- INSTRUCTION: Repeat every line of the listing below exactly, minus the pictures.
## Start GIVEN DATA
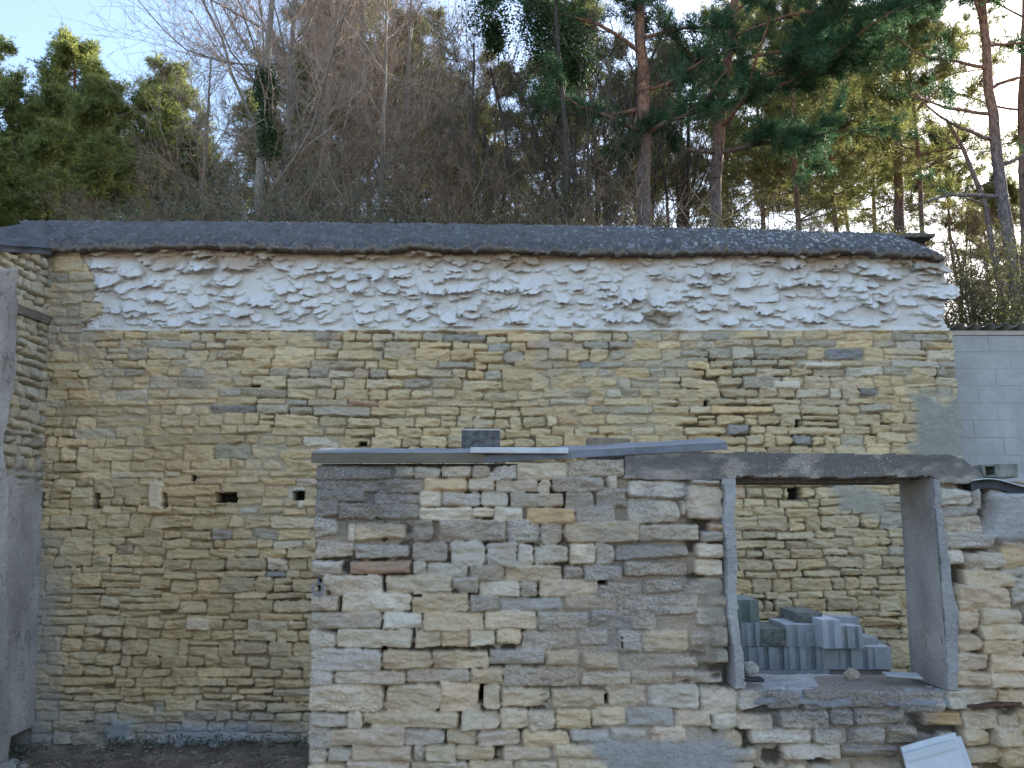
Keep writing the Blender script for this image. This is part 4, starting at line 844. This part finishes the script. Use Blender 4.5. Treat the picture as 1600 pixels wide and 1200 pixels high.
        F = np.stack([i2[:-1, :-1], i2[:-1, 1:], i2[1:, 1:], i2[1:, :-1]], -1).reshape(-1, 4); sk_ = lambda a_: np.stack([a_[:-1], a_[1:], a_[1:] + n0, a_[:-1] + n0], -1)
        fix_normals(np_mesh('sheet', np.concatenate([V, B2]), [F, F + n0, sk_(i2[0]), sk_(i2[-1]), sk_(i2[:, 0]), sk_(i2[:, -1])], mat, t, None, False))
        return t
    t = sheet('fibre_panel', [(1408, 1168), (1493, 1145), (1560, 1560), (1560, 1560)][:2] + [(1600, 1560), (1500, 1560)], YF - .16, .012, 'pale grey panel leaning on the wall at the bottom right, front one', M['panel'])
    sheet('fibre_panel', [(1440, 1160), (1502, 1151), (1625, 1560), (1520, 1560)], YF - .12, .012, 'second pale panel, just showing behind the front leaning one', M['panel'])
    # raised fold near the panel's top edge
    x_, z_ = P(1411, 1176, YF - .17); x2, z2 = P(1496, 1153, YF - .17); d = Vector((float(x2 - x_), 0, float(z2 - z_)))
    mb = MB(); T = Matrix.Translation(Vector((float(x_), YF - .172, float(z_) - .05))) @ Matrix.Rotation(-math.atan2(d.z, d.x), 4, 'Y'); mb.box(.006, d.length - .004, -.003, .0, 0, .045, .001, T)
    o = mb.build('folded_edge', M['panel'], t); o.location = -t.location
    # rusty bar and wire coil
    a = PV(1515, 1105, YF - .07); b = PV(1598, 1100, YF - .07); mb = MB(); T = Matrix.Translation(a) @ Matrix.Rotation(-math.atan2(b.z - a.z, b.x - a.x), 4, 'Y'); mb.box(0, (b - a).length, 0, .06, -.008, .006, .002, T, .002)
    tag(mb.build('iron_bar', M['rust']), 'rusty flat iron bar bedded in the wall at the right edge', 'iron bar')
    segs = []; c = PV(497, 920, YF - .06); rr = random.Random(3)
    for k in range(5):
        r0 = .034 + .006 * rr.uniform(-1, 1); ox, oz = rr.uniform(-.008, .008), rr.uniform(-.008, .008); pts = [Vector((c.x + ox + r0 * math.cos(q / 20 * 6.283), c.y - .004 * k + .01 * math.sin(q / 3), c.z + oz + r0 * math.sin(q / 20 * 6.283))) for q in range(21)]
        segs += [(pts[i], pts[i + 1], .0018, .0018) for i in range(20)]
    p = [c + Vector((.0, .0, .034)), c + Vector((-.004, .03, .07)), c + Vector((-.002, .08, .085))]; segs += [(p[0], p[1], .002, .002), (p[1], p[2], .002, .002)]
    tag(tubes('wire_coil', segs, 5, M['wire']), 'small coil of galvanised wire hanging at the left end of the nearer wall', 'wire coil')
    rg = np.random.default_rng(77); n = 1600; c_ = np.stack([rg.uniform(-5.3, -1.3, n), rg.uniform(7.3, 8.75, n), np.full(n, .07)], 1)
    a_ = rg.normal(size=(n, 3)); a_[:, 2] *= .25; a_ /= np.linalg.norm(a_, axis=1)[:, None]; L_ = (.006 + .03 * rg.random(n) ** 4)[:, None]; V_, F_ = seg_arrays(c_ - a_ * L_, c_ + a_ * L_, rg.uniform(.002, .009, n), rg.uniform(.001, .007, n), 5)
    tag(np_mesh('debris', V_, F_, M['debris']), 'bits of stone, straw and twigs strewn over the yard soil', 'debris', None, 'stuff')
    c_ = np.concatenate([np.stack([rg.uniform(-4.2, -2., 500), 8.72 - .12 * rg.random(500) ** 2, .10 + .10 * rg.random(500) ** 2], 1), np.stack([rg.normal(-5.0, .12, 260), rg.normal(8.45, .12, 260), .04 + .12 * rg.random(260)], 1), np.stack([rg.uniform(-5, -1.3, 260), rg.uniform(7.6, 8.7, 260), .08 + .03 * rg.random(260)], 1)])
    c_[:500] = c_[:500][np.argsort(vn(c_[:500, 0] * 3, c_[:500, 0] * 0, 5))][-500:]; tag(quads_leaf('weeds', c_, .022, M['bush'], None, 8, .4), 'low green weeds on the soil along the foot of the rear wall', 'weeds', None, 'stuff')
    # rubble at the foot of the left corner
    rr = random.Random(9)
    RL = ['largest grey rubble stone in the bottom left corner', 'flat rubble stone next to the drain opening at lower left', 'small pale rubble stone at the bottom left corner of the yard', 'angular rubble stone nearest the foot of the left wall', 'little rubble stone lying apart on the soil at lower left', 'rounded rubble stone in front of the drain opening', 'rubble stone farthest right of the heap at lower left']
    for k in range(7):
        x, y, s_ = [(-4.86, 8.05, .12), (-4.95, 8.3, .08), (-4.7, 7.85, .05), (-5.02, 8.18, .06), (-4.2, 8.1, .035), (-4.78, 8.22, .06), (-4.5, 7.95, .05)][k]
        o = rock('rubble_stone', (x, y, s_ * .45), (s_, s_ * .8, s_ * .6), M['rubblestone'], 40 + k, sub=2); tag(o, RL[k], 'stone', 'loose rubble stones in the bottom left corner')
M['block_dirty2'] = plain('pitted_concrete_block', (.05, .05, .05), (.16, .16, .155), 22, .95, 1., .01)
M['block_brown'] = plain('brown_block', (.16, .13, .09), (.26, .22, .16), 14, .95, .5, .004)
M['warmstone'] = plain('tan_stone', (.30, .25, .19), (.40, .34, .27), 9, .95, .6, .01)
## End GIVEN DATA
- SOLUTION FOR THIS PROBLEM:
Keep writing the Blender script for this image. This is part 4, starting at line 844. This part finishes the script. Use Blender 4.5. Treat the picture as 1600 pixels wide and 1200 pixels high.
        F = np.stack([i2[:-1, :-1], i2[:-1, 1:], i2[1:, 1:], i2[1:, :-1]], -1).reshape(-1, 4); sk_ = lambda a_: np.stack([a_[:-1], a_[1:], a_[1:] + n0, a_[:-1] + n0], -1)
        fix_normals(np_mesh('sheet', np.concatenate([V, B2]), [F, F + n0, sk_(i2[0]), sk_(i2[-1]), sk_(i2[:, 0]), sk_(i2[:, -1])], mat, t, None, False))
        return t
    t = sheet('fibre_panel', [(1408, 1168), (1493, 1145), (1560, 1560), (1560, 1560)][:2] + [(1600, 1560), (1500, 1560)], YF - .16, .012, 'pale grey panel leaning on the wall at the bottom right, front one', M['panel'])
    sheet('fibre_panel', [(1440, 1160), (1502, 1151), (1625, 1560), (1520, 1560)], YF - .12, .012, 'second pale panel, just showing behind the front leaning one', M['panel'])
    # raised fold near the panel's top edge
    x_, z_ = P(1411, 1176, YF - .17); x2, z2 = P(1496, 1153, YF - .17); d = Vector((float(x2 - x_), 0, float(z2 - z_)))
    mb = MB(); T = Matrix.Translation(Vector((float(x_), YF - .172, float(z_) - .05))) @ Matrix.Rotation(-math.atan2(d.z, d.x), 4, 'Y'); mb.box(.006, d.length - .004, -.003, .0, 0, .045, .001, T)
    o = mb.build('folded_edge', M['panel'], t); o.location = -t.location
    # rusty bar and wire coil
    a = PV(1515, 1105, YF - .07); b = PV(1598, 1100, YF - .07); mb = MB(); T = Matrix.Translation(a) @ Matrix.Rotation(-math.atan2(b.z - a.z, b.x - a.x), 4, 'Y'); mb.box(0, (b - a).length, 0, .06, -.008, .006, .002, T, .002)
    tag(mb.build('iron_bar', M['rust']), 'rusty flat iron bar bedded in the wall at the right edge', 'iron bar')
    segs = []; c = PV(497, 920, YF - .06); rr = random.Random(3)
    for k in range(5):
        r0 = .034 + .006 * rr.uniform(-1, 1); ox, oz = rr.uniform(-.008, .008), rr.uniform(-.008, .008); pts = [Vector((c.x + ox + r0 * math.cos(q / 20 * 6.283), c.y - .004 * k + .01 * math.sin(q / 3), c.z + oz + r0 * math.sin(q / 20 * 6.283))) for q in range(21)]
        segs += [(pts[i], pts[i + 1], .0018, .0018) for i in range(20)]
    p = [c + Vector((.0, .0, .034)), c + Vector((-.004, .03, .07)), c + Vector((-.002, .08, .085))]; segs += [(p[0], p[1], .002, .002), (p[1], p[2], .002, .002)]
    tag(tubes('wire_coil', segs, 5, M['wire']), 'small coil of galvanised wire hanging at the left end of the nearer wall', 'wire coil')
    rg = np.random.default_rng(77); n = 1600; c_ = np.stack([rg.uniform(-5.3, -1.3, n), rg.uniform(7.3, 8.75, n), np.full(n, .07)], 1)
    a_ = rg.normal(size=(n, 3)); a_[:, 2] *= .25; a_ /= np.linalg.norm(a_, axis=1)[:, None]; L_ = (.006 + .03 * rg.random(n) ** 4)[:, None]; V_, F_ = seg_arrays(c_ - a_ * L_, c_ + a_ * L_, rg.uniform(.002, .009, n), rg.uniform(.001, .007, n), 5)
    tag(np_mesh('debris', V_, F_, M['debris']), 'bits of stone, straw and twigs strewn over the yard soil', 'debris', None, 'stuff')
    c_ = np.concatenate([np.stack([rg.uniform(-4.2, -2., 500), 8.72 - .12 * rg.random(500) ** 2, .10 + .10 * rg.random(500) ** 2], 1), np.stack([rg.normal(-5.0, .12, 260), rg.normal(8.45, .12, 260), .04 + .12 * rg.random(260)], 1), np.stack([rg.uniform(-5, -1.3, 260), rg.uniform(7.6, 8.7, 260), .08 + .03 * rg.random(260)], 1)])
    c_[:500] = c_[:500][np.argsort(vn(c_[:500, 0] * 3, c_[:500, 0] * 0, 5))][-500:]; tag(quads_leaf('weeds', c_, .022, M['bush'], None, 8, .4), 'low green weeds on the soil along the foot of the rear wall', 'weeds', None, 'stuff')
    # rubble at the foot of the left corner
    rr = random.Random(9)
    RL = ['largest grey rubble stone in the bottom left corner', 'flat rubble stone next to the drain opening at lower left', 'small pale rubble stone at the bottom left corner of the yard', 'angular rubble stone nearest the foot of the left wall', 'little rubble stone lying apart on the soil at lower left', 'rounded rubble stone in front of the drain opening', 'rubble stone farthest right of the heap at lower left']
    for k in range(7):
        x, y, s_ = [(-4.86, 8.05, .12), (-4.95, 8.3, .08), (-4.7, 7.85, .05), (-5.02, 8.18, .06), (-4.2, 8.1, .035), (-4.78, 8.22, .06), (-4.5, 7.95, .05)][k]
        o = rock('rubble_stone', (x, y, s_ * .45), (s_, s_ * .8, s_ * .6), M['rubblestone'], 40 + k, sub=2); tag(o, RL[k], 'stone', 'loose rubble stones in the bottom left corner')
M['block_dirty2'] = plain('pitted_concrete_block', (.05, .05, .05), (.16, .16, .155), 22, .95, 1., .01)
M['block_brown'] = plain('brown_block', (.16, .13, .09), (.26, .22, .16), 14, .95, .5, .004)
M['warmstone'] = plain('tan_stone', (.30, .25, .19), (.40, .34, .27), 9, .95, .6, .01)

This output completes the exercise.